I’ll also offer a theory from the narratives of the films themselves. In Top Gun: Maverick, Tom Cruise’s headstrong pilot is still the best. He spends the entire film teaching the young whippersnappers a lesson about flying. That narrative resonates with the middle-aged audience that first saw Pete Maverick soar when we were in high school.
Dial of Destiny on the other hand is a touching farewell, the end for an iconic hero. In Lethal Weapon (1987), the frequent refrain of Danny Glover’s aging police detective is “I’m too old for this sh#@.” In that film it was cynical and funny. Having that vibe coming from Indiana Jones throughout a two-and-a-half hour film tends to kill the fun. Those of us who grew up on these films did get a better send-off for an iconic character than Kingdom of the Crystal Skull (2008) gave us, but seeing an 80-year-old Indy reminds its target audience that we are all destined to fade away, and that doesn’t lend itself to repeated viewings.
It’s Clearly the Colons: I could likely parlay this piece of wisdom into a gig as a studio exec, but I’m going to give it away for free. Six of the Top 10 films of all-time (by domestic grosses only) and three of the 2023 Summer Top 10 have colons in their titles. This can’t be a coincidence. From Star Wars: Episode VII — The Force Awakens (#1 with over $ 936 million) to Avengers: Infinity War (#8 with nearly $ 679 million), the choice of punctuation has clearly yielded big bucks. (Now I’m wondering how much that dash is worth.) This is why Oppenheimer 2: Nuclear Boogaloo is currently in pre-production.

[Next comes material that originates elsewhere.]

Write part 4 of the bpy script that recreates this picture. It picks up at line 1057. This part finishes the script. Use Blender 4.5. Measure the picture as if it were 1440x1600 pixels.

All joking aside, many business savvy executives are paid considerable salaries to read the Tarot cards of box office results and tell the fortunes of the biggest entertainment companies in the world. Trends are tough to spot until you lose a fortune on the film that emphatically lets you know a particular genre is no longer popular. Hopefully the Writers Guild and Screen Actor’s Guild strikes will wrap up soon, or there may be no 2024 Summer Box Office list to discuss.